Sunday, June 24, 2007

Kids At Work: Lewis Hine and the Crusade Against Child Labor


(1 bk)
Freedman, Russell. (1994). Kids at Work: Lewis Hine and the Crusade Against Child Labor. New York, NY. Scholastic, Inc.

Awards: 1996 IRA Teacher’s Choice
1995 ALA Best Book for Young Adults
1995 ALA Notable Book for Children
1995 Horn Book Fanfare Selection
1995 Jefferson Cup Award
1995 Jane Adams Book Award
1995 Notable Children’s Trade Book in the Field of Social Studies
1995 Orbis Pictus Award
1994 Golden Kite Award
1994 New York Public Library, 100 Titles for Reading and Sharing
1994 School Library Journal, Best Book of the Year
1994 Publishers Weekly Best Book of the Year
1994 Parenting Magazine Reading Magic Award

Grade level/s: 4th-8th

Credibility of the author: Freedman is a biographer and author of nearly 50 books for young people. He is most notable for receiving the 1988 Newbery Medal with his work Lincoln: A Photobiography. In 1998, he received the Laura Ingalls Wilder Medal for his lifelong contribution to children's literature.

Summary: This book’s focus was on the photographs taken by Lewis Hine, an investigative photographer for the National Child Labor Committee. His photographs portrayed children in the workforce in the early twentieth century. These photographs represented the awful life that these children had to live and what was taken away from them at this time. The children in these photographs worked in dangerous conditions in the coal mines, factories, cotton mills, and etc. Fortunately, Hine’s photographs helped to bring about the United States Children’s Bureau in 1912. These photographs have given children back their right to be themselves at such young ages and a right to an education.

National and State Standards: United States Studies: Examine the historical development of the United States of America, Discover how democratic values were established and have been exemplified by people, events, and symbols, Analyze the ideals, principles, and practices of citizenship in a democratic society.

Illustrations: There are full-page photographs accompanied with captions throughout the book. The photographs were printed as duotones using black and gray ink.
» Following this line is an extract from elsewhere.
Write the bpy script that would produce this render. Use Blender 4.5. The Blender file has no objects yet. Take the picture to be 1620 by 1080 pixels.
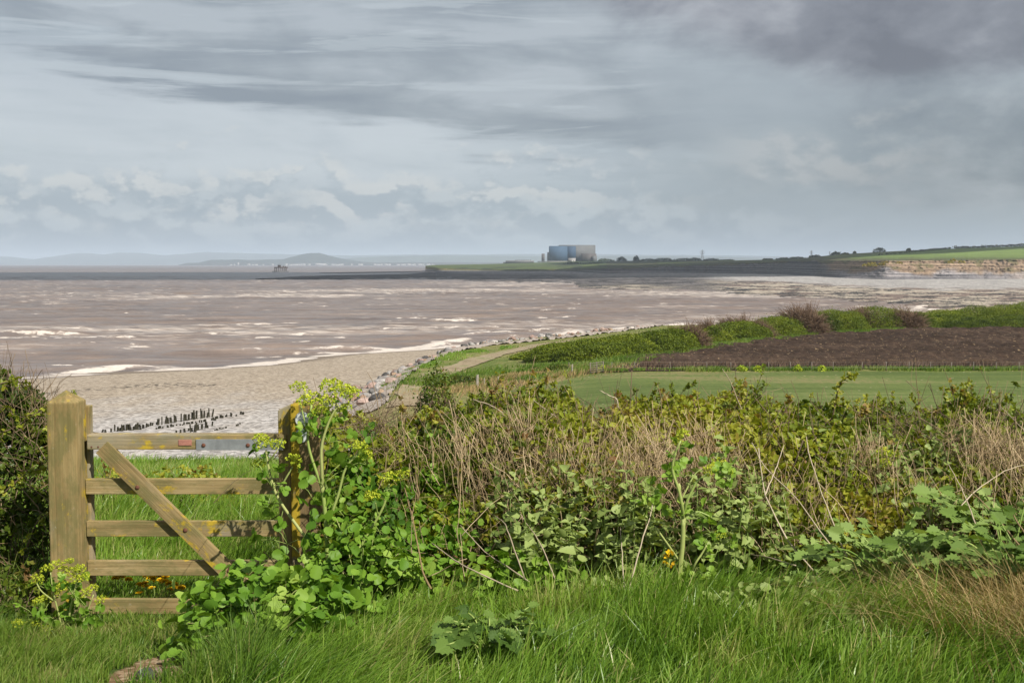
import bpy, bmesh, math, random
import numpy as np
from mathutils import Vector, Matrix
from mathutils.geometry import delaunay_2d_cdt
rng = np.random.default_rng(7); random.seed(7)
SC = bpy.context.scene; COL = SC.collection
D = bpy.data
# ------------------------------------------------------------------ camera, light, exposure
F = 1900.0; PITCH = math.atan(123/1900); EYE = 18.0          # photo 1620 px wide
cam = D.cameras.new('camera'); co = D.objects.new('camera', cam); COL.objects.link(co)
cam.sensor_width = 36; cam.lens = 36*F/1620; cam.clip_start = .05; cam.clip_end = 120000
co.location = (0, 0, EYE); co.rotation_euler = (math.pi/2-PITCH, 0, 0); SC.camera = co
SUN_AZ, SUN_EL = math.radians(138), math.radians(46)          # azimuth clockwise from the view direction
sun = D.lights.new('sun', 'SUN'); so = D.objects.new('sun', sun); COL.objects.link(so)
sun.energy = 5.0; sun.angle = math.radians(.53); sun.color = (1, .945, .86)
sd = Vector((math.sin(SUN_AZ)*math.cos(SUN_EL), math.cos(SUN_AZ)*math.cos(SUN_EL), math.sin(SUN_EL)))
so.rotation_euler = sd.to_track_quat('Z', 'Y').to_euler(); so.location = (20, -20, 60)
vs = SC.view_settings; vs.view_transform = 'Standard'; vs.look = 'None'; vs.exposure = .45; vs.gamma = 1
cy = SC.cycles
cy.max_bounces = 6; cy.diffuse_bounces = 3; cy.glossy_bounces = 2; cy.transmission_bounces = 4
cy.transparent_max_bounces = 6; cy.volume_bounces = 1; cy.use_denoising = True
cy.caustics_reflective = False; cy.caustics_refractive = False

# ------------------------------------------------------------------ node helpers
def lin(r, g, b):
    f = lambda c: (c/255/12.92 if c/255 <= .04045 else ((c/255+.055)/1.055)**2.4)
    return (f(r), f(g), f(b), 1)
class S:                                                       # a float socket with arithmetic
    def __init__(s, nt, o): s.nt, s.o = nt, o
    def m(s, op, *a):
        n = s.nt.nodes.new('ShaderNodeMath'); n.operation = op
        for i, v in enumerate((s,)+a):
            if isinstance(v, S): s.nt.links.new(v.o, n.inputs[i])
            else: n.inputs[i].default_value = v
        return S(s.nt, n.outputs[0])
    def __add__(s, b): return s.m('ADD', b)
    __radd__ = __add__
    def __sub__(s, b): return s.m('SUBTRACT', b)
    def __rsub__(s, b): return (s*-1)+b
    def __mul__(s, b): return s.m('MULTIPLY', b)
    __rmul__ = __mul__
    def __truediv__(s, b): return s.m('DIVIDE', b)
    def max(s, b): return s.m('MAXIMUM', b)
    def min(s, b): return s.m('MINIMUM', b)
    def ss(s, a, b):                                           # smoothstep a..b
        n = s.nt.nodes.new('ShaderNodeMapRange'); n.interpolation_type = 'SMOOTHSTEP'
        inv = a > b
        if inv: a, b = b, a
        s.nt.links.new(s.o, n.inputs[0]); n.inputs[1].default_value = a; n.inputs[2].default_value = b
        n.inputs[3].default_value = 1 if inv else 0; n.inputs[4].default_value = 0 if inv else 1
        return S(s.nt, n.outputs[0])
def coords(nt, kind='Object'): return nt.nodes.new('ShaderNodeTexCoord').outputs[kind]
def sep(nt, v):
    n = nt.nodes.new('ShaderNodeSeparateXYZ'); nt.links.new(v, n.inputs[0]); return [S(nt, n.outputs[i]) for i in range(3)]
def comb(nt, *a):
    n = nt.nodes.new('ShaderNodeCombineXYZ')
    for i, v in enumerate(a):
        if isinstance(v, S): nt.links.new(v.o, n.inputs[i])
        else: n.inputs[i].default_value = v
    return n.outputs[0]
def scl(nt, v, x, y, z):
    n = nt.nodes.new('ShaderNodeMapping'); nt.links.new(v, n.inputs[0]); n.inputs['Scale'].default_value = (x, y, z); return n.outputs[0]
def noise(nt, v, scale=1, det=4, rough=.55, dist=0):
    n = nt.nodes.new('ShaderNodeTexNoise'); nt.links.new(v, n.inputs['Vector'])
    n.inputs['Scale'].default_value = scale; n.inputs['Detail'].default_value = det
    n.inputs['Roughness'].default_value = rough; n.inputs['Distortion'].default_value = dist
    return S(nt, n.outputs['Fac'])
def voro(nt, v, scale=1, out='Distance'):
    n = nt.nodes.new('ShaderNodeTexVoronoi'); nt.links.new(v, n.inputs['Vector']); n.inputs['Scale'].default_value = scale
    return n.outputs[out]
def ramp(nt, f, stops):
    n = nt.nodes.new('ShaderNodeValToRGB'); nt.links.new(f.o, n.inputs[0]); e = n.color_ramp.elements
    while len(e) < len(stops): e.new(.5)
    for q, (p, c) in zip(e, stops): q.position = p; q.color = (*c[:3], 1)
    return n.outputs[0]
def mix(nt, f, a, b, mode='MIX'):
    n = nt.nodes.new('ShaderNodeMix'); n.data_type = 'RGBA'; n.blend_type = mode
    for i, v in ((0, f), (6, a), (7, b)):
        if isinstance(v, S): nt.links.new(v.o, n.inputs[i])
        elif isinstance(v, bpy.types.NodeSocket): nt.links.new(v, n.inputs[i])
        elif i: n.inputs[i].default_value = (*v[:3], 1)
        else: n.inputs[i].default_value = v
    return n.outputs[2]
def attr(nt, name, kind='Fac'):
    n = nt.nodes.new('ShaderNodeAttribute'); n.attribute_name = name
    return S(nt, n.outputs['Fac']) if kind == 'Fac' else n.outputs['Color']
def bump(nt, h, strength=.5, dist=.1):
    n = nt.nodes.new('ShaderNodeBump'); n.inputs['Strength'].default_value = strength; n.inputs['Distance'].default_value = dist
    nt.links.new(h.o, n.inputs['Height']); return n.outputs[0]
def newmat(name):
    m = D.materials.new(name); m.use_nodes = True; nt = m.node_tree; nt.nodes.clear(); return m, nt
def surf(nt, col, rough=.8, spec=.3, normal=None, metal=0, trans=0, transcol=None):
    p = nt.nodes.new('ShaderNodeBsdfPrincipled'); out = nt.nodes.new('ShaderNodeOutputMaterial')
    for k, v in (('Base Color', col), ('Roughness', rough), ('Metallic', metal)):
        if isinstance(v, S): nt.links.new(v.o, p.inputs[k])
        elif isinstance(v, bpy.types.NodeSocket): nt.links.new(v, p.inputs[k])
        elif k == 'Base Color': p.inputs[k].default_value = (*v[:3], 1)
        else: p.inputs[k].default_value = v
    p.inputs['Specular IOR Level'].default_value = spec
    if normal: nt.links.new(normal, p.inputs['Normal'])
    if trans:
        t = nt.nodes.new('ShaderNodeBsdfTranslucent'); x = nt.nodes.new('ShaderNodeMixShader'); x.inputs[0].default_value = trans
        if isinstance(transcol, bpy.types.NodeSocket): nt.links.new(transcol, t.inputs[0])
        nt.links.new(p.outputs[0], x.inputs[1]); nt.links.new(t.outputs[0], x.inputs[2]); nt.links.new(x.outputs[0], out.inputs[0])
    else: nt.links.new(p.outputs[0], out.inputs[0])
    return p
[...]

Access features: Table of contents, index, bibliography, subject index, chapter titles, captions to the photographs, acknowledgments, and picture credits

How I would use this book:
I would use this book as a discussion about the rights that children have and how time has brought about changes. I would discuss the photographs and how many of my students grandparents and great grandparents had to live and the rights that they had growing up.

Personal Response: This book made me think back to all of the stories that were shared with me by my grandfather. He often discussed how he had to pick cotton and work in the fields. The photographs of the children in this book made me realize how often we take things for granted when forgetting how the past plays a part in every thing that we do. It is a great book to read not only as a child but as an adult as well.

Related text: Growing Up In a Coal Country by Susan Campbell Bartoletti, Immigrant Kids by Russell Freedman, and Children of the Dust Bowl: The true storyof the school at Weedpatch Camp by Jerry Stanley

1 comment:

I love nonfiction said...

This book could also be used to help children understand how one person can make a difference in people's lives. Hines and his photographs are a perfect example of how much influence a single person can have in changing the lives of many.

Another related text that is historical fiction is Counting on Grace.